Johnny (Brad Pitt) is a man who takes care of his appearance, but there's something missing from the ensemble which includes a towering quiff. He finds that when one night he leaves a nightclub and sees a woman possibly being raped - she doesn't appear to be in any condition to say no - and worried he heads for the nearest phone booth to call the police. However, as he does so there is a crash on top of it and he scrambles out to see a box has landed there. Opening the box he finds what he needs: a pair of black suede shoes...
This was director Tom DiCillo's first film after spending time on New York indie movies, and he certainly showed himself as a man with an eye for casting when he picked a then-unknown Brad Pitt to star in it. Although it was really Thelma & Louise which boosted the actor's profile, that didn't prevent Johnny Suede being given a cash-in push on his newfound fame, offering many more people the chance to see it than would have if he had remained in obscurity, which happened to raise DiCillo's profile as well, though mainly in movie buff circles - he didn't exactly go on to helm Hollywood blockbusters thereafter.
Watching this now it looks like a parody of a nineties indie movie, with all the quirks that entailed, but while there was not quite as much to it as the creators might have intended, there was something about it which evoked a particular New York City atmosphere, that tone of the place which had inspired DiCillo in the first instance. Not quite the love letter to the place that say, Woody Allen's Manhattan had been, this was more content to show the less attractive areas and the main character making his way around it as he attempts to encourage his musical career to take off and gets involved with girlfriends he's not emotionally mature enough to cope with.
First he meets Darlette (Allison Moir) in a nightclub, and although she has a boyfriend already, a photographer who she claims beats her (we know he takes pictures because he carries a camera with him at all times) she latches onto Johnny and he responds, with reservations because if the other man hits Darlette, what will he do to him if he finds out he's being cheated on?

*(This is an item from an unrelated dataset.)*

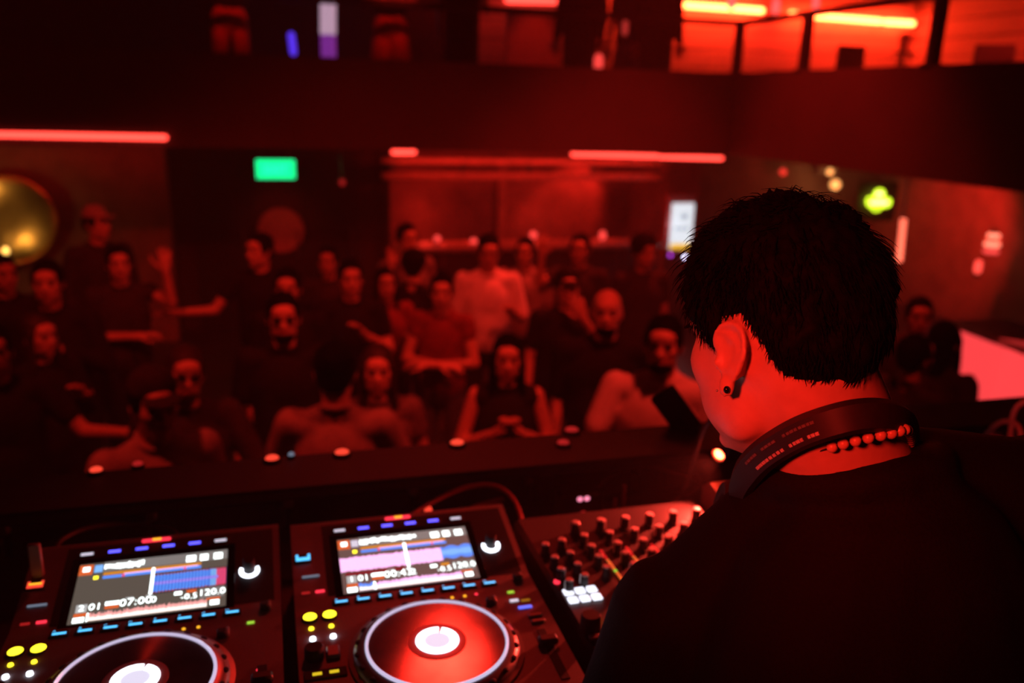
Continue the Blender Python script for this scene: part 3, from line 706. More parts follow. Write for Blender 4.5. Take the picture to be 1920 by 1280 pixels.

This extends to being taken for dinner with the girl's mother (Tina Louise) for awkward conversations suggesting Darlette isn't quite mature enough for this either, which propels Johnny into the arms of Yvonne (indie queen Catherine Keener), a care worker who he saves from a subway pervert and invites her to see his band rehearse.

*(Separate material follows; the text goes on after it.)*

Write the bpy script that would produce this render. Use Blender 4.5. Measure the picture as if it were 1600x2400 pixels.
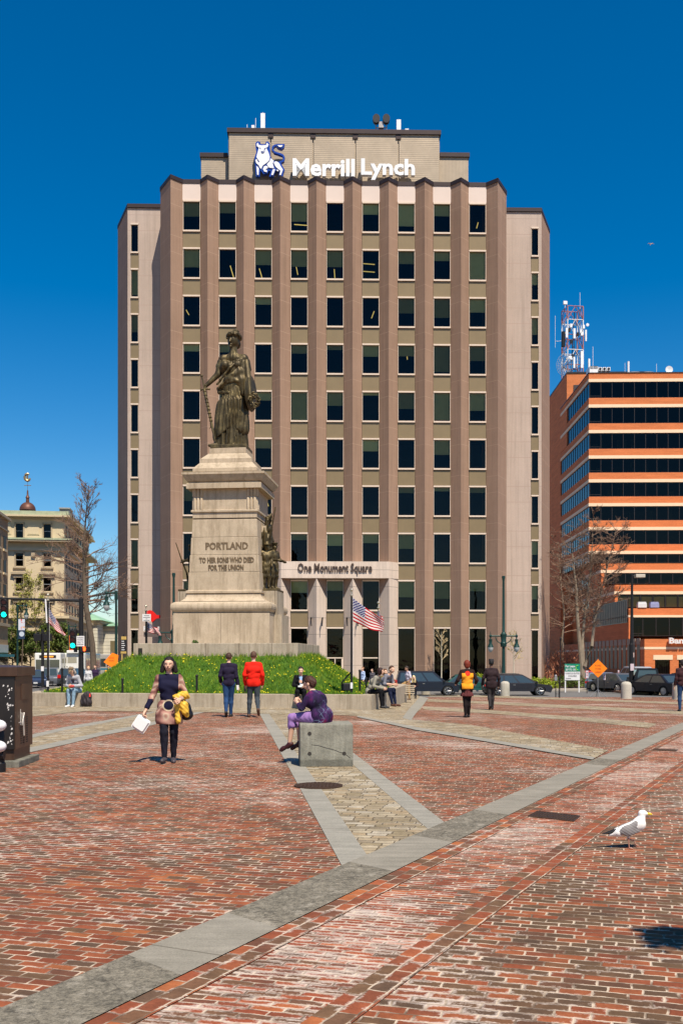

Although Johnny would deny it, he wishes to emulate the sound of the great fifties rockers, and his songs are pretty absurd though he does perform them with conviction (and his occasional band includes Samuel L. Jackson on double bass), but we can see that he's going precisely nowhere with them. Not even when he meets proper rock star Freak Storm (Nick Cave) and seems to be on the verge of a big break can he capitalise on it, yet DiCillo doesn't seem quite certain whether to show that as Johnny's fault or part of the circumstances. Nor is it clear whether we're meant to sympathise with him or see him as an object of ridicule as he heads towards more obnoxious behaviour when his life reaches a crisis partly of his own unintentional devising, though that does teach him a lesson about how to cope by the end. Another thing that could have been more obvious was if Johnny was simply an idiot, but you do warm to him in spite of his poor choices. Music by Jim Farmer and Link Wray.